Un momento essenziale per il presidente Recep Tayyip Erdogan (apparso in collegamento video nonostante il malore delle scorse ore), ma anche per il suo omologo russo, Vladimir Putin, anch’esso collegato in video come presidente del Paese che ha contribuito alla costruzione dell’impianto attraverso l’agenzia Rosatom.

La centrale, che sarà probabilmente attiva dal 2025, rappresenta per Erdogan un ulteriore segnale nel suo intento di velocizzare il processo di indipendenza del Paese anche nel settore dell’energia. L’inaugurazione di oggi della centrale nucleare è quindi prima di tutto un segnale politico e propagandistico in vista delle prossime elezioni, volendo essere la cartina di tornasole di quel desiderio di rinascita della potenza turca che passa – soprattutto in periodo difficile come quello che vive il Paese – anche dalla capacità di ridurre le spese per l’energia aumentando la produzione interna.

Per Ankara un cambiamento non facile, dal momento che fino a oggi importa quasi tutta l’energia utile a soddisfare il proprio fabbisogno. È il motivo per il quale Erdogan, oltre ad accelerare sulla centrale nucleare di Akkuyu, sta anche confermando in ogni occasione il programma di estrazione di gas dal Mar Nero. Con il desiderio mai troppo celato di poter sfruttare anche le risorse dei mari intorno a Cipro e in quell’Egeo da sempre contestato nella sua attuale suddivisione.

Non si tratta di un percorso facile né istantaneo. L’investimento per la centrale di Akkuyu, ad esempio, è costato circa 20 miliardi di dollari, va incontro a una serie di dubbi sul piano ambientale, strategico e anche economico e nonostante questo la centrale riuscirà – nella migliore delle ipotesi – a soddisfare un decimo del fabbisogno elettrico della Turchia. Inoltre, analisti critici verso l’opera sottolineano almeno due dati: la forte presenza russa nel progetto e nel futuro della centrale, data non solo dall’investimento economico ma anche dal fatto che la Turchia non ha un passato nucleare e una classe di tecnici esperta; il denaro che Ankara dovrà versare a Rosatom nei prossimi anni per chilowattora e che secondo alcuni sarà molto superiore al prezzo medio globale.

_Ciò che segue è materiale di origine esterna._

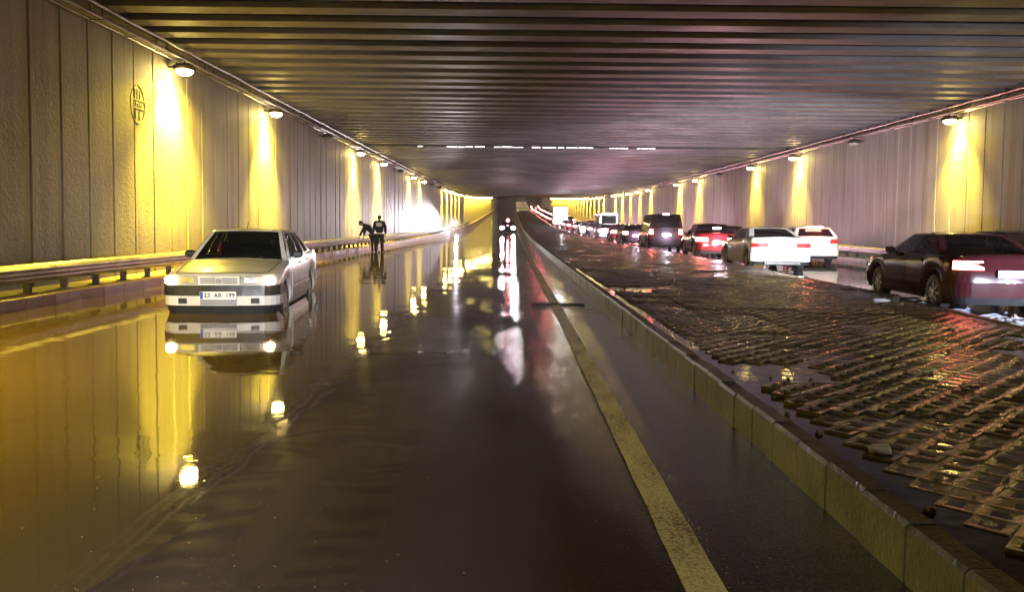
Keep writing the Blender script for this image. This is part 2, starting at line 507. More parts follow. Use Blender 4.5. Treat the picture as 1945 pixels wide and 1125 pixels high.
# ---- kerb beside the near road: single kerb stones
def kerb_run(name, mat, x_face, x_back, z0, z1, y0, y1, step, y_far, kind_label, gap=.014, xf=None, chamfer=.018, ):
    root = empty(name, (0, 0, 0)); root['kind'] = 'structure'
    s = 1 if x_back > x_face else -1
    w = abs(x_back - x_face)
    def stone(L):
        c = chamfer
        a, b = -L/2 + gap/2, L/2 - gap/2
        m = MB(); prof = [(0, z0), (0, z1 - c), (c, z1), (w - .012, z1 + .001), (w, z1 - .012), (w, z0)]
        vs = [(s*px, y, pz) for y in (a, b) for px, pz in prof]
        n = len(prof); fs = [tuple(range(n)), tuple(range(2*n-1, n-1, -1))]
        for i in range(n): j = (i+1) % n; fs.append((i, j, n+j, n+i))
        return m.add(vs, fs)
    metas = [stone(step).mesh("kerb_stone", mat) for _ in range(1)]
    y = y0
    while y < y1:
        yc = y + step/2
        X = xf(yc) if xf else x_face
        rz = 0
        if xf: rz = -math.atan2(xf(yc+.3) - xf(yc-.3), .6)
        o = link_mesh("kerb_stone", metas[0], root, (X + random.uniform(-.004, .004), yc, rise(yc) + random.uniform(-.004, .004)), (random.uniform(-.004, .004), random.uniform(-.006, .006), rz))
        y += step
    m = MB()
    while y < y_far:
        L = step*8 if y > 60 else step*2
        yc = y + L/2; X = xf(yc) if xf else x_face
        sl = (rise(y+L) - rise(y))
        for (ya, yb) in ((y+gap/2, y+L-gap/2),):
            X0 = xf(ya) if xf else x_face; X1 = xf(yb) if xf else x_face
            pts = []
            for yy, XX in ((ya, X0), (yb, X1)):
                pts += [(XX, yy, z0+rise(yy)), (XX+s*w, yy, z0+rise(yy)), (XX+s*w, yy, z1+rise(yy)), (XX, yy, z1+rise(yy))]
            m.add(pts, [(0,1,2,3), (7,6,5,4), (0,4,5,1), (1,5,6,2), (2,6,7,3), (3,7,4,0)])
        y += L
    o = m.build("distant_kerb_stones", mat, root); o['kind'] = 'stuff'
    # bed of mortar behind the joints so the joints read dark
    mb = MB()
    yy = y0
    while yy < min(y1, 60):
        X0 = xf(yy) if xf else x_face; X1 = xf(yy+2) if xf else x_face
        i = .007*s
        mb.add([(X0+i, yy, z0), (X0+s*w-i, yy, z0), (X0+s*w-i, yy, z1-.03), (X0+i, yy, z1-.03), (X1+i, yy+2, z0), (X1+s*w-i, yy+2, z0), (X1+s*w-i, yy+2, z1-.03), (X1+i, yy+2, z1-.03)],
               [(0,1,2,3), (7,6,5,4), (0,4,5,1), (1,5,6,2), (2,6,7,3), (3,7,4,0)])
        yy += 2
    mb.build("mortar_bed", M['darksteel'], root)
    return root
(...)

Sul piano strategico, inoltre, non sfugge l’importanza del progetto per Erdogan anche in chiave di rapporti bilaterali con la Russia. Un sistema di relazioni che inevitabilmente contraddice in parte la fedeltà alla Nato ma che serve anche a ricordare come sia il “sultano” che lo “Zar” continuino ad avere un’idea di rapporti molto diversa da quella che si configura tra Occidente e Mosca. A questo proposito, il segnale politico del leader turco con Akkuyu non è solo quello di volere mostrare una Turchia “indipendente” (relativamente, dato il forte coinvolgimento e peso russo nel piano), ma anche dimostrare la capacità di mantenere gli impegni con un partner scomodo ma fondamentale nella geopolitica di Ankara.

Questo tipo di segnali può essere utile in maniera più ridotta ma non meno significativa anche alla Russia. Putin, isolato dall’Occidente dopo l’invasione dell’Ucraina, può confermare la sua libertà di manovra in contesti al di fuori di quello eminentemente europeo o euro-americano e farlo attraverso uno dei pilastri della sua agenda strategica: l’energia. Bloccato sul fronte del gas e del petrolio verso l’Unione europea e sotto sanzioni in diversi settori, il presidente russo può inviare un messaggio verso il mondo attraverso una delle sue armi più importanti, l’atomo, già mostrata con l’Ungheria attraverso il rinnovo dell’accordo per la centrale di Paks. Confermando i piani per Akkuyu, importante al punto da meritare il suo intervento video per l’arrivo del primo combustibile, Putin può così dimostrare non solo di non essere completamente isolato, ma di essere in grado di mantenere in piedi progetti internazionali attirando, come spiegato dal capo del think tank russo New Turkey Research Center Yuriy Mavaşev a Bbc Turchia, anche potenziali clienti in altre parti del mondo, a partire dal continente africano.